Team-dependent statistics like R + RBI (and pitcher ERA!) are dependent on the performance of the rest of the team. They also correlate much less with a team winning games than other stats, like OBP.

That's one of the central theses of Moneyball and the SABR movement: it's better to ignore stats like (pitcher) Wins, RBI, and R, because they measure the teammates contribution more than the player you're tryign to measure.

One popular advanced pitching statistic is literally named Fielding Independent Pitching, and is calculated using only BB, K, and HR. This tracks more with contributions to a team winning than stats that include fielding skill, randomness, sequencing, etc.

What you described for a good hit / bad field team does work around the edges, but these effects are not very strong. The latest research suggests the biggest impact might be matching your pitching staff tendencies with fielders; if you have a flyball heavy staff, invest in better OF defense (Mariners, 2017). If you have worm burners (Houston, esp w/ Keuchel), invest in your IF defense.

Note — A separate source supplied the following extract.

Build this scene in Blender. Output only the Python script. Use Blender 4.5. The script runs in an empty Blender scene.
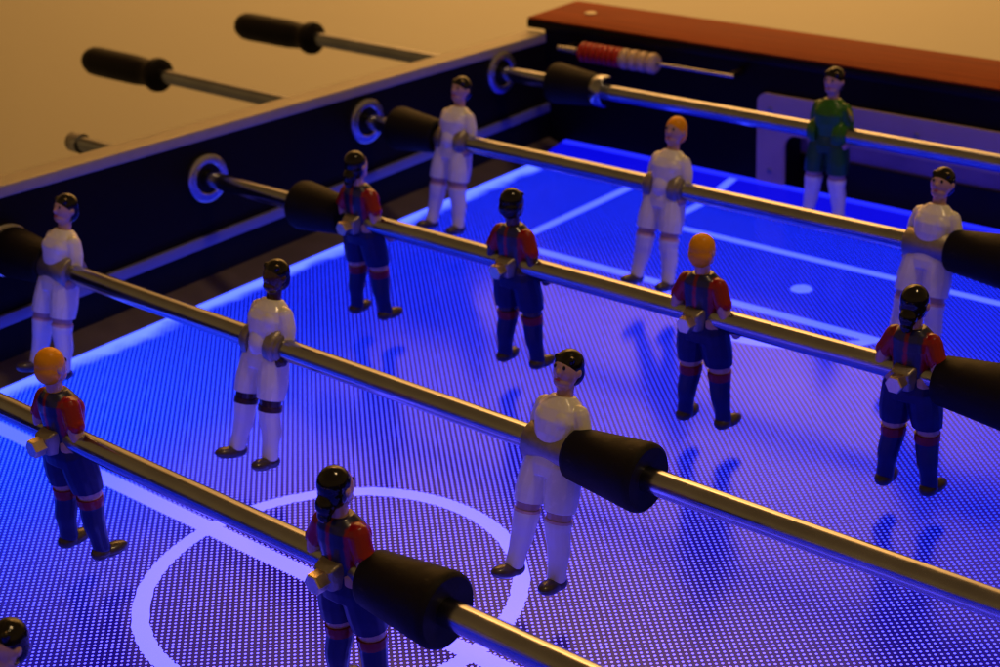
import bpy, bmesh, math, random
from mathutils import Vector, Matrix
import numpy as np

S = bpy.context.scene
COL = S.collection
R = math.radians

# ---------------------------------------------------------------- camera
yaw, pitch, roll = -0.740481076, 0.424561060, -0.0577284720
CAM = Vector((0.848303046, -0.196093697, 0.347724374))
f = Vector((math.sin(yaw)*math.cos(pitch), math.cos(yaw)*math.cos(pitch), -math.sin(pitch)))
r0 = f.cross(Vector((0, 0, 1))).normalized()
u0 = r0.cross(f)
rr = math.cos(roll)*r0 + math.sin(roll)*u0
uu = -math.sin(roll)*r0 + math.cos(roll)*u0
cd = bpy.data.cameras.new('camera')
cam = bpy.data.objects.new('camera', cd)
COL.objects.link(cam)
M = Matrix((rr, uu, -f)).transposed().to_4x4()
M.translation = CAM
cam.matrix_world = M
cd.sensor_width = 36.0
cd.lens = 36.0*1642.3/1000
cd.clip_start = 0.01
cd.clip_end = 60
cd.dof.use_dof = True
cd.dof.focus_distance = 0.70
cd.dof.aperture_fstop = 15.0
S.camera = cam

# ---------------------------------------------------------------- room light
W = bpy.data.worlds.new("World")
S.world = W
W.use_nodes = True
nt = W.node_tree
bg = nt.nodes['Background']
tc = nt.nodes.new('ShaderNodeTexCoord')
sx = nt.nodes.new('ShaderNodeSeparateXYZ')
nt.links.new(tc.outputs['Generated'], sx.inputs[0])
mr = nt.nodes.new('ShaderNodeMapRange')
mr.inputs['From Min'].default_value = -1
mr.inputs['From Max'].default_value = 1
nt.links.new(sx.outputs['Z'], mr.inputs['Value'])
cr = nt.nodes.new('ShaderNodeValToRGB')
e = cr.color_ramp.elements
e[0].position = 0.0; e[0].color = (0.11, 0.068, 0.03, 1)
e[1].position = 1.0; e[1].color = (0.12, 0.066, 0.023, 1)
for p_, c_ in ((0.47, (0.12, 0.07, 0.025, 1)), (0.56, (0.18, 0.105, 0.034, 1)), (0.72, (0.18, 0.105, 0.034, 1)), (0.84, (0.14, 0.078, 0.027, 1))):
    q = e.new(p_); q.color = c_
nt.links.new(mr.outputs[0], cr.inputs[0])
nt.links.new(cr.outputs[0], bg.inputs['Color'])
bg.inputs['Strength'].default_value = 0.95

def area(name, loc, target, size, power, col):
    ld = bpy.data.lights.new(name, 'AREA')
    ld.shape = 'DISK'; ld.size = size; ld.energy = power; ld.color = col
    o = bpy.data.objects.new(name, ld)
    COL.objects.link(o)
    o.location = loc
    o.rotation_euler = (Vector(target)-Vector(loc)).to_track_quat('-Z', 'Y').to_euler()
    return o
area('room_lamp', (1.25, 0.75, 2.4), (0.3, 0.4, 0), 0.3, 12.0, (1.0, 0.66, 0.30))
def spot(name, loc, target, power, col, size=150, blend=1.0, rad_=0.25):
    ld = bpy.data.lights.new(name, 'SPOT')
    ld.energy = power; ld.color = col; ld.spot_size = R(size); ld.spot_blend = blend; ld.shadow_soft_size = rad_
    o = bpy.data.objects.new(name, ld); COL.objects.link(o)
    o.location = loc; o.rotation_euler = (Vector(target)-Vector(loc)).to_track_quat('-Z', 'Y').to_euler()
# added unseen spot near the wall behind the table, brightening the wall only
spot('added_wall_spot', (-0.15, 1.75, 1.15), (-0.75, 2.45, 0.0), 150, (1.0, 0.62, 0.25))
spot('added_high_wall_spot', (-0.62, 1.45, 2.1), (-0.95, 1.95, 1.5), 350, (1.0, 0.56, 0.22))  # second added spot, unseen: brightens the upper wall for the pitch reflections

S.view_settings.view_transform = 'Standard'
S.view_settings.look = 'None'
S.cycles.filter_width = 1.15
S.view_settings.exposure = 0.0
S.view_settings.gamma = 1.0

# ---------------------------------------------------------------- materials
def mat(name, col, rough=0.5, metal=0.0, spec=0.5, coat=0.0, noise=0.0, nscale=60, bump=0.0, bscale=400, emis=None):
    m = bpy.data.materials.new(name)
    m.use_nodes = True
    t = m.node_tree; b = t.nodes['Principled BSDF']
    b.inputs['Roughness'].default_value = rough
    b.inputs['Metallic'].default_value = metal
    b.inputs['Specular IOR Level'].default_value = spec
    b.inputs['Coat Weight'].default_value = coat
    b.inputs['Coat Roughness'].default_value = 0.08
    tcn = t.nodes.new('ShaderNodeTexCoord')
    if noise:
        n = t.nodes.new('ShaderNodeTexNoise'); n.inputs['Scale'].default_value = nscale; n.inputs['Detail'].default_value = 5
        t.links.new(tcn.outputs['Object'], n.inputs['Vector'])
        rp = t.nodes.new('ShaderNodeValToRGB')
        rp.color_ramp.elements[0].position = 0.3; rp.color_ramp.elements[1].position = 0.7
        rp.color_ramp.elements[0].color = tuple(c*(1-noise) for c in col)+(1,)
        rp.color_ramp.elements[1].color = tuple(min(1, c*(1+noise)) for c in col)+(1,)
        t.links.new(n.outputs[0], rp.inputs[0]); t.links.new(rp.outputs[0], b.inputs['Base Color'])
        r1 = t.nodes.new('ShaderNodeMapRange')
        r1.inputs['To Min'].default_value = max(0.02, rough*0.75); r1.inputs['To Max'].default_value = rough*1.3
        t.links.new(n.outputs[0], r1.inputs['Value']); t.links.new(r1.outputs[0], b.inputs['Roughness'])
    else:
        b.inputs['Base Color'].default_value = tuple(col)+(1,)
    if bump:
        n2 = t.nodes.new('ShaderNodeTexNoise'); n2.inputs['Scale'].default_value = bscale; n2.inputs['Detail'].default_value = 3
        t.links.new(tcn.outputs['Object'], n2.inputs['Vector'])
        bp = t.nodes.new('ShaderNodeBump'); bp.inputs['Strength'].default_value = bump; bp.inputs['Distance'].default_value = 0.0006
        t.links.new(n2.outputs[0], bp.inputs['Height']); t.links.new(bp.outputs[0], b.inputs['Normal'])
    return m

class NB:
    """small math-node builder"""
    def __init__(s, t): s.t = t
    def m(s, op, *a):
        n = s.t.nodes.new('ShaderNodeMath'); n.operation = op
        for i, v in enumerate(a):
            if isinstance(v, (int, float)): n.inputs[i].default_value = v
            else: s.t.links.new(v, n.inputs[i])
        return n.outputs[0]
    def step(s, v, a, b):
        n = s.t.nodes.new('ShaderNodeMapRange'); n.interpolation_type = 'SMOOTHSTEP'
        s.t.links.new(v, n.inputs['Value'])
        n.inputs['From Min'].default_value = a; n.inputs['From Max'].default_value = b
        return n.outputs[0]
    def mix(s, f_, a, b):
        n = s.t.nodes.new('ShaderNodeMix'); n.data_type = 'RGBA'
        if isinstance(f_, (int, float)): n.inputs[0].default_value = f_
        else: s.t.links.new(f_, n.inputs[0])
        for v, i in ((a, 6), (b, 7)):
            if isinstance(v, tuple): n.inputs[i].default_value = v+(1,)
            else: s.t.links.new(v, n.inputs[i])
        return n.outputs[2]

H = 0.0754451
MIDY = 0.2318
XC = 0.3353
AX, AY = 0.00404, 0.0037
def pitch_material():
    """back-lit printed panel: dark perforated film, the pitch lines left clear"""
    m = bpy.data.materials.new('lit_pitch_film'); m.use_nodes = True
    t = m.node_tree; b = t.nodes['Principled BSDF']; k = NB(t)
    ge = t.nodes.new('ShaderNodeNewGeometry')
    sp = t.nodes.new('ShaderNodeSeparateXYZ'); t.links.new(ge.outputs['Position'], sp.inputs[0])
    x, y = sp.outputs[0], sp.outputs[1]
    ux = k.m('DIVIDE', k.m('SUBTRACT', x, 0.28054), AX)
    uy = k.m('DIVIDE', k.m('SUBTRACT', y, 0.23745), AY)
    a = k.m('ROUND', k.m('ADD', ux, uy)); c = k.m('ROUND', k.m('SUBTRACT', ux, uy))
    cx = k.m('ADD', k.m('MULTIPLY', k.m('MULTIPLY', k.m('ADD', a, c), 0.5), AX), 0.28054)
    cy = k.m('ADD', k.m('MULTIPLY', k.m('MULTIPLY', k.m('SUBTRACT', a, c), 0.5), AY), 0.23745)
    dd = k.m('SQRT', k.m('ADD', k.m('POWER', k.m('ABSOLUTE', k.m('SUBTRACT', x, cx)), 2.0), k.m('POWER', k.m('ABSOLUTE', k.m('SUBTRACT', y, cy)), 2.0)))
    dot = k.m('SUBTRACT', 1.0, k.step(dd, 0.00056, 0.00076))
    # pitch markings, read at the centre of each print cell
    lx = k.m('ADD', k.m('MULTIPLY', x, 0.72), k.m('MULTIPLY', cx, 0.28))
    ly = k.m('ADD', k.m('MULTIPLY', y, 0.72), k.m('MULTIPLY', cy, 0.28))
    X = k.m('ABSOLUTE', k.m('SUBTRACT', lx, XC))
    Yd = k.m('ABSOLUTE', k.m('SUBTRACT', ly, MIDY))
    hw = 0.0040
    def near(v, c_, w=hw): return k.m('LESS_THAN', k.m('ABSOLUTE', k.m('SUBTRACT', v, c_)), w)
    def AND(*v):
        o = v[0]
        for q in v[1:]: o = k.m('MULTIPLY', o, q)
        return o
    def OR(*v):
        o = v[0]
        for q in v[1:]: o = k.m('MAXIMUM', o, q)
        return o
    def rad(cx0, cy0):
        return k.m('SQRT', k.m('ADD', k.m('POWER', k.m('ABSOLUTE', k.m('SUBTRACT', lx, cx0)), 2.0), k.m('POWER', k.m('ABSOLUTE', k.m('SUBTRACT', Yd, cy0)), 2.0)))
    half = near(Yd, 0.0, 0.0050)
    circ = near(rad(0.3407, 0.0), 0.0892, 0.0042)
    fy = 0.6165-MIDY
    bside = AND(near(X, 0.2148), k.m('GREATER_THAN', Yd, fy-hw), k.m('LESS_THAN', Yd, 0.7575-MIDY))
    bfront = AND(near(Yd, fy), k.m('LESS_THAN', X, 0.2148+hw))
    gy = 0.7075-MIDY
    gside = AND(near(X, 0.1478, 0.0036), k.m('GREATER_THAN', Yd, gy-hw))
    gfront = AND(near(Yd, gy, 0.0036), k.m('LESS_THAN', X, 0.1478+hw))
    spot = k.m('LESS_THAN', rad(0.3335, 0.6594-MIDY), 0.0070)
    arc = AND(near(rad(0.3335, 0.6594-MIDY), 0.0885), k.m('LESS_THAN', Yd, fy))
    line = OR(half, circ, bside, bfront, gside, gfront, spot, arc)
    ramp = k.m('GREATER_THAN', Yd, 0.7575-MIDY)
    # bright uneven rim along the side edges of the panel
    nz = t.nodes.new('ShaderNodeTexNoise'); nz.inputs['Scale'].default_value = 45; nz.inputs['Detail'].default_value = 2
    t.links.new(ge.outputs['Position'], nz.inputs['Vector'])
    ex = k.m('SUBTRACT', k.m('ABSOLUTE', k.m('SUBTRACT', x, XC)), XC-0.0194-0.0105)
    rim0 = k.step(k.m('ADD', ex, k.m('MULTIPLY', k.m('SUBTRACT', nz.outputs[0], 0.5), 0.018)), -0.0080, 0.006)
    Yr = k.m('ABSOLUTE', k.m('SUBTRACT', y, MIDY))
    rim = k.m('MULTIPLY', rim0, k.m('LESS_THAN', Yr, 0.7575-MIDY))
    # glow falloff painted into the emission: bluer toward the left and both ends
    g1 = k.step(Yr, 0.0, 0.25)
    g2 = k.step(k.m('SUBTRACT', XC, x), 0.02, 0.26)
    edge = k.m('SUBTRACT', 1.0, k.m('MULTIPLY', k.m('SUBTRACT', 1.0, g1), k.m('SUBTRACT', 1.0, g2)))
    white = k.mix(edge, (0.44, 0.31, 4.4), (0.030, 0.090, 3.0))
    white = k.mix(k.m('MULTIPLY', g2, k.m('SUBTRACT', 1.0, g1)), white, (0.09, 0.28, 4.6))
    lines = k.mix(edge, (0.36, 0.29, 4.0), (0.13, 0.20, 4.0))
    film = k.mix(edge, (0.012, 0.002, 0.10), (0.0, 0.002, 0.30))
    film = k.mix(k.m('MULTIPLY', g2, k.m('SUBTRACT', 1.0, g1)), film, (0.0, 0.022, 0.85))
    rc = k.mix(k.m('GREATER_THAN', Yr, 0.755-MIDY), k.mix(dot, film, white), (0.002, 0.002, 0.75))
    em = k.mix(line, rc, lines)
    em = k.mix(rim, em, (0.20, 0.33, 4.0))
    lip = k.step(Yr, 0.5655, 0.5690)
    em = k.mix(lip, em, (0.02, 0.03, 1.6))
    t.links.new(em, b.inputs['Emission Color'])
    b.inputs['Emission Strength'].default_value = 1.0
    b.inputs['Base Color'].default_value = (0.012, 0.010, 0.014, 1)
    n9 = t.nodes.new('ShaderNodeTexNoise'); n9.inputs['Scale'].default_value = 14; n9.inputs['Detail'].default_value = 6; n9.inputs['Roughness'].default_value = 0.7
    t.links.new(ge.outputs['Position'], n9.inputs['Vector'])
    r9 = t.nodes.new('ShaderNodeMapRange'); r9.inputs['From Min'].default_value = 0.3; r9.inputs['From Max'].default_value = 0.7
    r9.inputs['To Min'].default_value = 0.14; r9.inputs['To Max'].default_value = 0.24
    t.links.new(n9.outputs[0], r9.inputs['Value']); t.links.new(r9.outputs[0], b.inputs['Roughness'])
    b.inputs['Specular IOR Level'].default_value = 0.12
    return m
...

The goal of the modern stat movement is to evaluate a player independent of team context using statistics that do not depend on their teammates. This is because estimating a players "true talent level" is much more useful than evaluating RBI.

1 comments

It seems like we're more or less in agreement...Team performance and individual performance are interdependent, particularly in naive statistics like the ones you've mentioned are traditionally used. You're talking about making team-independent estimations of player value. That's completely valid. What I'm also saying is that in a similar vein, when you are considering how a player's addition will impact a team, you need to correct for his interaction with the team as well.
Yes, agreement! Thank you for nudging me to recognize that.

However, the studies I've seen (regular Fangraphs and BP reader) suggest these interactions between player skill sets is minimal, if such an effect can be shown.

Take lineup position. It's been studied ad nauseam, by some of the brightest in the field. Turns out, lineup order, over the course of a season, doesn't really matter that much. An intentionally suboptimal lineup underperforms an "optimized" one by maybe a couple wins per year. Almost all lineups actually implemented are more like fractions of a win, which is generally within error bars.

By and large, baseball is a game where you just assemble the best talent and they will win. (This is in regard to on field talent; I do not believe "clubhouse culture fit" is as silly as in the tech world, and is usually retroactively defined.)